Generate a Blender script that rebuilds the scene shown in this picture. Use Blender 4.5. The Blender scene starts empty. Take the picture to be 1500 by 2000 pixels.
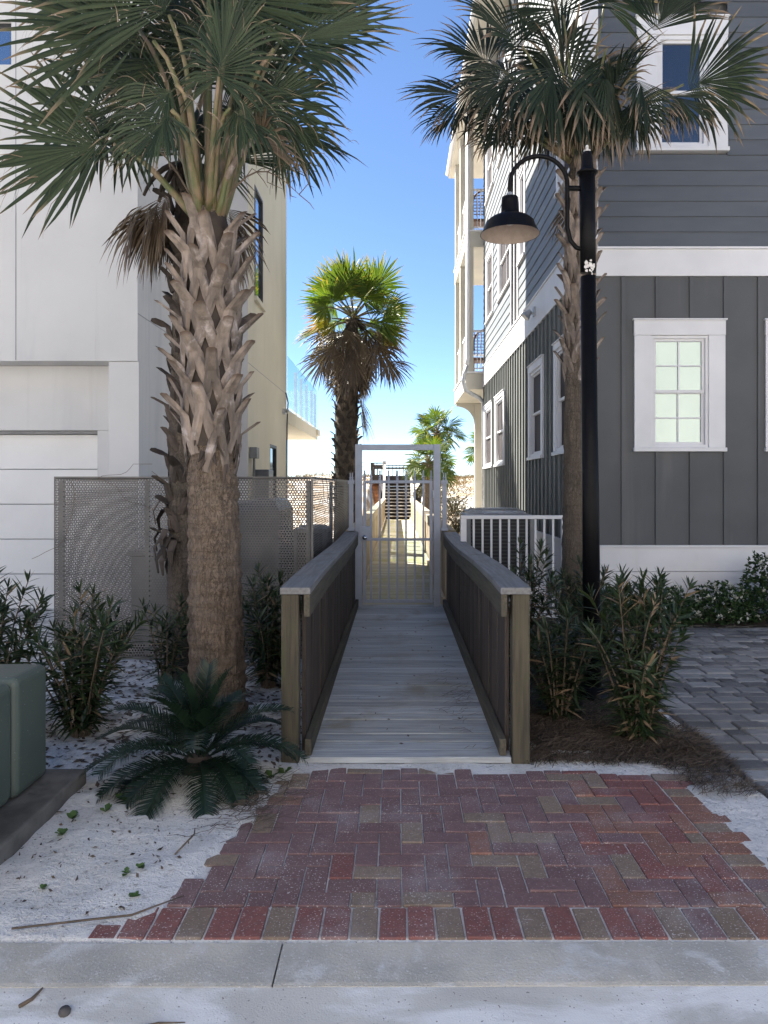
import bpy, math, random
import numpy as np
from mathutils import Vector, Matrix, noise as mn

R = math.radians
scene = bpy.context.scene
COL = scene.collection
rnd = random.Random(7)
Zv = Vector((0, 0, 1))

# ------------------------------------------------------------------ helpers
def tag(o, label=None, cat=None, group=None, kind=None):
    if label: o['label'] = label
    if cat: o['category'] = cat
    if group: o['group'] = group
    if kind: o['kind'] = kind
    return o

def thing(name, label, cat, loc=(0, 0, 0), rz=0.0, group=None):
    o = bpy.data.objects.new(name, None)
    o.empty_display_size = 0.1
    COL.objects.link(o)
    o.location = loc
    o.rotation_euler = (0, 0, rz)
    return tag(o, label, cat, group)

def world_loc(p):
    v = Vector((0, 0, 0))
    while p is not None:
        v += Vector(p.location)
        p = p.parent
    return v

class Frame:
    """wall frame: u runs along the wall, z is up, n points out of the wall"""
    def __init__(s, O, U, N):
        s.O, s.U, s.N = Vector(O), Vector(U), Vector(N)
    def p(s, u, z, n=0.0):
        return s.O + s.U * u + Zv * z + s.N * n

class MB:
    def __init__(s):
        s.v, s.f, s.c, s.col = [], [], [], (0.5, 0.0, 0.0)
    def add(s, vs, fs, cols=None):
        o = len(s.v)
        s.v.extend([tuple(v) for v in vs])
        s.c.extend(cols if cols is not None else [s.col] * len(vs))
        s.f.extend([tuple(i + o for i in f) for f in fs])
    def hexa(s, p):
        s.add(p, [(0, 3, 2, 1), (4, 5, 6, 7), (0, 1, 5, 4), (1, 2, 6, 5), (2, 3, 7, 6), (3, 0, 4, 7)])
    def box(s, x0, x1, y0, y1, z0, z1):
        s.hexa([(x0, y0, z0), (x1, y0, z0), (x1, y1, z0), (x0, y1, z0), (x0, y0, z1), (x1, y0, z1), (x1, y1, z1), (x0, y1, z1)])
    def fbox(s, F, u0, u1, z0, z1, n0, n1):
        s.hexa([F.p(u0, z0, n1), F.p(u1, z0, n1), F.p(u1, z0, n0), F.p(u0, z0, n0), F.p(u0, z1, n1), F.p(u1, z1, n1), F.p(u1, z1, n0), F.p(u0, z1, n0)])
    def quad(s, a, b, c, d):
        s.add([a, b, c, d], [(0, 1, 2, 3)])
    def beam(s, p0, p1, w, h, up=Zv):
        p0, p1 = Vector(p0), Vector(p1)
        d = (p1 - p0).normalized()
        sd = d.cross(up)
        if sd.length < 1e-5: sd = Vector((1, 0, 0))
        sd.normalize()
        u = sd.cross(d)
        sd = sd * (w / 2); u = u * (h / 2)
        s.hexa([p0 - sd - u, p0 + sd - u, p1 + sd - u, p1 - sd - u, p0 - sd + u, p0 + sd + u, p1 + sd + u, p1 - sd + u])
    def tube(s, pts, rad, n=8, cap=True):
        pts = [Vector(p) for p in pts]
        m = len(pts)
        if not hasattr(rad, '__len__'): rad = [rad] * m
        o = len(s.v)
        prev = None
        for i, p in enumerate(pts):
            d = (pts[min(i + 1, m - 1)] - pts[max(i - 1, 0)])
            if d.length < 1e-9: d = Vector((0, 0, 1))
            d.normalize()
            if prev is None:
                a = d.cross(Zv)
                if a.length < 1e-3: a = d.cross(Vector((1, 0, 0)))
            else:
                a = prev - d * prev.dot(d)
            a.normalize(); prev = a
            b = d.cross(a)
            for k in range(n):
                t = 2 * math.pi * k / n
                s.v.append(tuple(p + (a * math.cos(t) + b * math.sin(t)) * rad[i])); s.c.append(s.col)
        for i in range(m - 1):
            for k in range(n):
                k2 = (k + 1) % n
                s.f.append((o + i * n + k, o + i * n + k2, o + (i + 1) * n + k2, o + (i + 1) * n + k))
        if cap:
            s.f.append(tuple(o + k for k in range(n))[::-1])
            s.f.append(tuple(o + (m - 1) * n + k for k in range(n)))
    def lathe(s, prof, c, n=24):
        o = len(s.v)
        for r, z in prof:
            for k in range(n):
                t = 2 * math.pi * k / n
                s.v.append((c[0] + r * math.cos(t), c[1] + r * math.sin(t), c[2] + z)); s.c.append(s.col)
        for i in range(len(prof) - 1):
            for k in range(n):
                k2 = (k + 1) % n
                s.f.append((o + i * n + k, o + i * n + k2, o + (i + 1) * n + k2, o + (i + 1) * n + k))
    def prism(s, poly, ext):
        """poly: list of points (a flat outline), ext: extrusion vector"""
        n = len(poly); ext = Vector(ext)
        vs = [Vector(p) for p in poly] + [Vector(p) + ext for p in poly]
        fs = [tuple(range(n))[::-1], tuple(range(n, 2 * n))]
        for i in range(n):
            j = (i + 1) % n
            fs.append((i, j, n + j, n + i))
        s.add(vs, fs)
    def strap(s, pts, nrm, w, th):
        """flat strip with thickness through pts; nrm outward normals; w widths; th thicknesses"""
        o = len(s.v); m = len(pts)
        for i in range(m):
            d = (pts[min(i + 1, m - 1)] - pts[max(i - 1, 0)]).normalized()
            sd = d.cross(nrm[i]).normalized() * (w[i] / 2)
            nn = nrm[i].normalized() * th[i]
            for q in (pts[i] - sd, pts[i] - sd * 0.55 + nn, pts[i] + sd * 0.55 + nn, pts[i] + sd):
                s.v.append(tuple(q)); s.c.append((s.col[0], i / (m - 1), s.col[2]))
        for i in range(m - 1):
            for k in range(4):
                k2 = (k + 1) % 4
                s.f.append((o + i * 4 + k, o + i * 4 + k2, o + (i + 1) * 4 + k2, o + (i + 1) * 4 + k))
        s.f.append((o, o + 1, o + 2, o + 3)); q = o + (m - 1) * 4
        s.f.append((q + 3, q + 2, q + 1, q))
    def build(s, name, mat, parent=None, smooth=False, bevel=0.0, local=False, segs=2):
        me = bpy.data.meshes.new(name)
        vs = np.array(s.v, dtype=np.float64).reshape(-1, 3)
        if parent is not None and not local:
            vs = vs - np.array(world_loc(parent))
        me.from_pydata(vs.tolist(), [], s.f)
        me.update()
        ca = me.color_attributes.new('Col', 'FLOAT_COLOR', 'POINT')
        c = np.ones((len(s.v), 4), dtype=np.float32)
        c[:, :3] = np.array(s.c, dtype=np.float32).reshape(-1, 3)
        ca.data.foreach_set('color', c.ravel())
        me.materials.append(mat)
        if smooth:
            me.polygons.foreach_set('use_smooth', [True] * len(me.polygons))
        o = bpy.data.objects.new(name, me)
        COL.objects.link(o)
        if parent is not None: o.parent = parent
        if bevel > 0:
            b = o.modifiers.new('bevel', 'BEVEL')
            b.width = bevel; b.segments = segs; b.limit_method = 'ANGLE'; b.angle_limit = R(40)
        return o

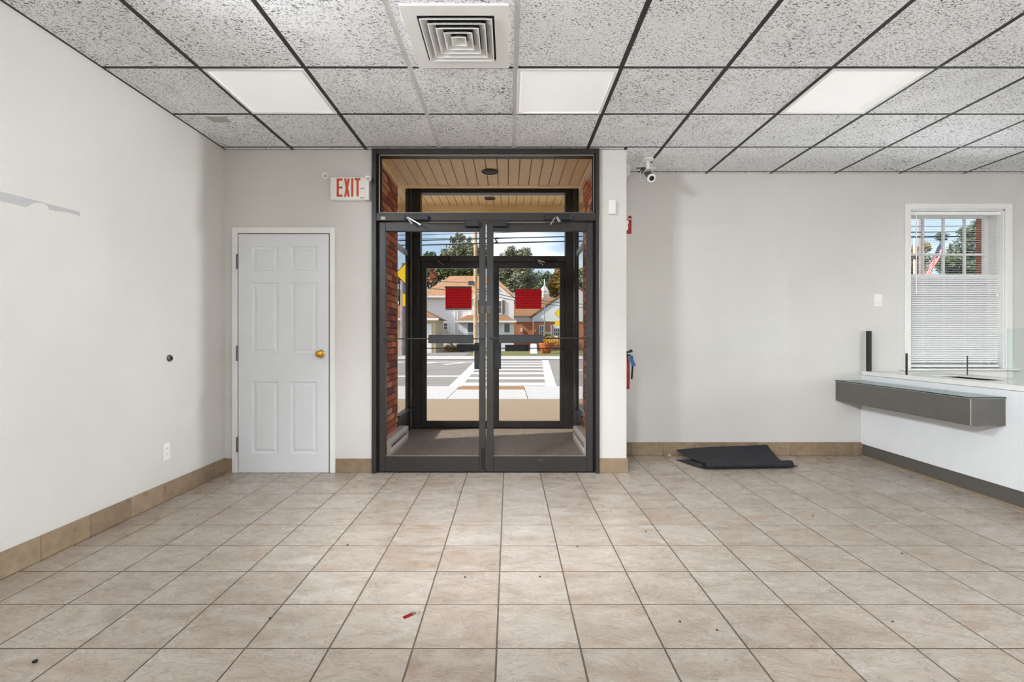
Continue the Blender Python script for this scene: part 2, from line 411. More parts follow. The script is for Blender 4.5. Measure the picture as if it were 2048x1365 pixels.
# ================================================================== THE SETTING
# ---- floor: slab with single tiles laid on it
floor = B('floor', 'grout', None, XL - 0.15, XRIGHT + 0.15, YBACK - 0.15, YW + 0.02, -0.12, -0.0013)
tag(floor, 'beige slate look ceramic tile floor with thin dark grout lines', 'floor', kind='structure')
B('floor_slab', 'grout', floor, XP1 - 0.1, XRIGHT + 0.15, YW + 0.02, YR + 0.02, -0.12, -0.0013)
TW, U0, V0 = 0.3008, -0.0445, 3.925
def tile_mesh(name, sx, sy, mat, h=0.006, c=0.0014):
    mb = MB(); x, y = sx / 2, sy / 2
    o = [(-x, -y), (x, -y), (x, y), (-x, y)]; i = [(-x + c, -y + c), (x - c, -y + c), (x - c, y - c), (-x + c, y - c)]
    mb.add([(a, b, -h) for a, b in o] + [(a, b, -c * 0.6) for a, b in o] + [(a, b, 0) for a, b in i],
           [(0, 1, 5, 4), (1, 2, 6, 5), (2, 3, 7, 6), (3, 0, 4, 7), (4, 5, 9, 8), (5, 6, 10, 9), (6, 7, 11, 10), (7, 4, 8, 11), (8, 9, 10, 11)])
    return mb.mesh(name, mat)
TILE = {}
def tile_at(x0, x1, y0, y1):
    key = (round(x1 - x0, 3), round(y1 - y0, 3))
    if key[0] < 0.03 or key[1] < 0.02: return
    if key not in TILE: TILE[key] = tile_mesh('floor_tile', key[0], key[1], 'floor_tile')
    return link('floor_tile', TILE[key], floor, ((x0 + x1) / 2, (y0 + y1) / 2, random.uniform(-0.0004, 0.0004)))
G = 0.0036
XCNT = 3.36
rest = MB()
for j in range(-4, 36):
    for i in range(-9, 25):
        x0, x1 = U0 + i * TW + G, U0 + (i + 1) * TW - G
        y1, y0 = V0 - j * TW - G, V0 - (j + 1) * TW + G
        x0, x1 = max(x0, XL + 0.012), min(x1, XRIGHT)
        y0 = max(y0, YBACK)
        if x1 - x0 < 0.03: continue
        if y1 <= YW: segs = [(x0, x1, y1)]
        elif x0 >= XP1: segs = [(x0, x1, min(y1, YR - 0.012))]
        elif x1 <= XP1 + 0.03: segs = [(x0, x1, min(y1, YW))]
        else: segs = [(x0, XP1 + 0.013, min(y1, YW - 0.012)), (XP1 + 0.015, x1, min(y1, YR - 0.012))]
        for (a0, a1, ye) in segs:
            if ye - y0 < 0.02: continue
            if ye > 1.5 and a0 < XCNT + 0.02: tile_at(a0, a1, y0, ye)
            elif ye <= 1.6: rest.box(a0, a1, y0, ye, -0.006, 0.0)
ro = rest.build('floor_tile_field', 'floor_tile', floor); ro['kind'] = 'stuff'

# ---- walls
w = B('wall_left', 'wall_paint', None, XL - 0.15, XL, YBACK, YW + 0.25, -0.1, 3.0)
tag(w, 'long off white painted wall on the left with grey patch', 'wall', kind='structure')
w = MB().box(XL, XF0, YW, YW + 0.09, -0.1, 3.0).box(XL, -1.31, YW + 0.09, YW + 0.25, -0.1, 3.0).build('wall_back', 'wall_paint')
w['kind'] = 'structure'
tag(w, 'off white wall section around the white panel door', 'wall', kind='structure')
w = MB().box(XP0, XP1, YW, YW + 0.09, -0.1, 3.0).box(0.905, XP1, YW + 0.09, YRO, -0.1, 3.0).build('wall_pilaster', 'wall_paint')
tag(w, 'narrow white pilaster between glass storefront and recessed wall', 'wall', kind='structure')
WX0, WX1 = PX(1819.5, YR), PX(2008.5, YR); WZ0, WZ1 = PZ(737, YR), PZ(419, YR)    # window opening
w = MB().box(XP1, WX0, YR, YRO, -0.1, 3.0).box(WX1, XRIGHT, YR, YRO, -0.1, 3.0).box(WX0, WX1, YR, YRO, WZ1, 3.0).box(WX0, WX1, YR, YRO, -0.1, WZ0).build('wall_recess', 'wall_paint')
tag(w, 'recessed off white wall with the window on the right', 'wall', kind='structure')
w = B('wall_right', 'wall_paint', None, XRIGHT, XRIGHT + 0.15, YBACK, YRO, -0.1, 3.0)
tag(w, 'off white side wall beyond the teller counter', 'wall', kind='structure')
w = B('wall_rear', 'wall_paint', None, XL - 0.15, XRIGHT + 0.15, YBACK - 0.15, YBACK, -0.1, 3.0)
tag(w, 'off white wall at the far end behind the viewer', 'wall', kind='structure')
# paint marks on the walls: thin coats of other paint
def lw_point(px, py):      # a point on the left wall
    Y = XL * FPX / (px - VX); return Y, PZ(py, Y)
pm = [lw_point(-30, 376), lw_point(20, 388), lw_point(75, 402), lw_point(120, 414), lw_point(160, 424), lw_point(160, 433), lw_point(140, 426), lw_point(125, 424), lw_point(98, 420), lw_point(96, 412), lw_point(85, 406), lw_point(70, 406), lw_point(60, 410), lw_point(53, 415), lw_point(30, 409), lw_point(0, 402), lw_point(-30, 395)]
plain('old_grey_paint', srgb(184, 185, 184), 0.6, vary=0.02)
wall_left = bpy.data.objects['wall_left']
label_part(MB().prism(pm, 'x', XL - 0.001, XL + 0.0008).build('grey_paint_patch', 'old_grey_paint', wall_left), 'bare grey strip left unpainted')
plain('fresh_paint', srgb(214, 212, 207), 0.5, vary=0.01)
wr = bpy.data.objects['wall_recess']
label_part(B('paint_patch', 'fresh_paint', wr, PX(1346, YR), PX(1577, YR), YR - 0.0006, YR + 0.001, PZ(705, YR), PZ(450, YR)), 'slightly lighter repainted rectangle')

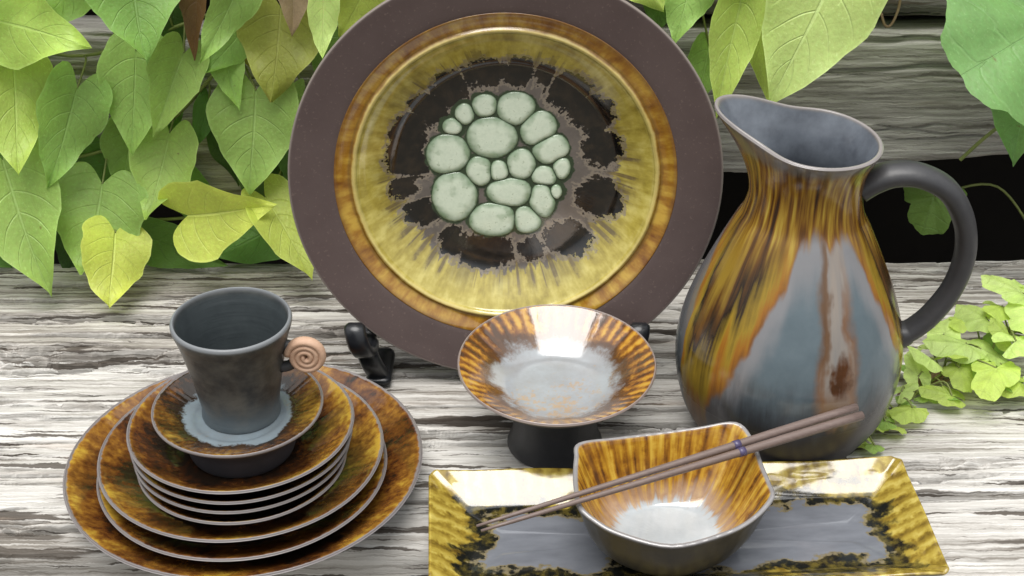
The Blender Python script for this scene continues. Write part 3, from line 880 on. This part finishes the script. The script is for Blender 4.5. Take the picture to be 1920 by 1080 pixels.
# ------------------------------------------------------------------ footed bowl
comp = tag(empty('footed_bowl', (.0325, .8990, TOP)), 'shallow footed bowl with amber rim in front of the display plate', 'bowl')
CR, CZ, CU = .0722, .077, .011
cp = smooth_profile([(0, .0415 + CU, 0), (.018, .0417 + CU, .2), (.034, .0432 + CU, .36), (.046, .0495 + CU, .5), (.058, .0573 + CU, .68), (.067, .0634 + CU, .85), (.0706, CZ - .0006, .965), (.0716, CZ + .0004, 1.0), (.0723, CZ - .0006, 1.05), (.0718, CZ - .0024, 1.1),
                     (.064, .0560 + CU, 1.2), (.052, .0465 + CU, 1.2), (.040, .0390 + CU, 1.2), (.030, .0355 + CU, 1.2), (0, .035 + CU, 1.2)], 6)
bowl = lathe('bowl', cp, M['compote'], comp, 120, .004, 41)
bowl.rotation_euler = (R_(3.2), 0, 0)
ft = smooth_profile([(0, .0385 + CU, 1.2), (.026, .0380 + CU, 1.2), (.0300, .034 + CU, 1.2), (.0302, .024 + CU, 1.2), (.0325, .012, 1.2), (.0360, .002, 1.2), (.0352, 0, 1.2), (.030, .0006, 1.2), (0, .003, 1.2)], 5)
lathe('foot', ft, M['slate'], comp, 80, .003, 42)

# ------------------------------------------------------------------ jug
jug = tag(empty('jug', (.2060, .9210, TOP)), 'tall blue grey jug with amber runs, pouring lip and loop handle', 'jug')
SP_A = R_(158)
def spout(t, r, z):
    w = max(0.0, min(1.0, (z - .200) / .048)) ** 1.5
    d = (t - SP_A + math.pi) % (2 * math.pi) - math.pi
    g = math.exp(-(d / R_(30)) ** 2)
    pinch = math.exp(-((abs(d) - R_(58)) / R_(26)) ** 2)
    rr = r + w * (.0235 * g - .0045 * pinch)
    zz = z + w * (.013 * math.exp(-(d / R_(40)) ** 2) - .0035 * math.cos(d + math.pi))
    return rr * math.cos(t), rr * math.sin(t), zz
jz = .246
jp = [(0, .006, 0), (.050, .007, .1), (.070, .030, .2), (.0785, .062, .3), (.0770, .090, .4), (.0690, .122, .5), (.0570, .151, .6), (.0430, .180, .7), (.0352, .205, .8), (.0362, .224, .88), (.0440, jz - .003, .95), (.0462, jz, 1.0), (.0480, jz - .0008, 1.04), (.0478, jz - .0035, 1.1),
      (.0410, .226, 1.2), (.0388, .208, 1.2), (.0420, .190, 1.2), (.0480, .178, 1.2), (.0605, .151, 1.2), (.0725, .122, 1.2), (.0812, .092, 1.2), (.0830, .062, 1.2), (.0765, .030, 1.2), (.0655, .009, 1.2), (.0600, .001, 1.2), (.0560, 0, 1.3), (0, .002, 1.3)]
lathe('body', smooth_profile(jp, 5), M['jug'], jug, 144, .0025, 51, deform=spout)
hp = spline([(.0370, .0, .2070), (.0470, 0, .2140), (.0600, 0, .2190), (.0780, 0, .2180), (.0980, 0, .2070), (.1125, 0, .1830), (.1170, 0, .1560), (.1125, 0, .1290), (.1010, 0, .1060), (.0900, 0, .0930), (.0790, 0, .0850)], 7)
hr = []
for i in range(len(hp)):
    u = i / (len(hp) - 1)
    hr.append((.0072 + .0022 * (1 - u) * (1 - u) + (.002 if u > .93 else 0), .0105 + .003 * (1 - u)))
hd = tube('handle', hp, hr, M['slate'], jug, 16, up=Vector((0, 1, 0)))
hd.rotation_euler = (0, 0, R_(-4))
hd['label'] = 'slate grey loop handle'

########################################

THE REQUEST> Could you repeat exactly the lines from the first one of the records above through the line containing "Zv = Vector((0, 0, 1))", leaving out any pictures?

SOLUTION FOR THIS EXERCISE>
Generate a Blender script that rebuilds the scene shown in this picture. Use Blender 4.5. The Blender scene starts empty. Take the picture to be 1500 by 2000 pixels.
import bpy, math, random
import numpy as np
from mathutils import Vector, Matrix, noise as mn

R = math.radians
scene = bpy.context.scene
COL = scene.collection
rnd = random.Random(7)
Zv = Vector((0, 0, 1))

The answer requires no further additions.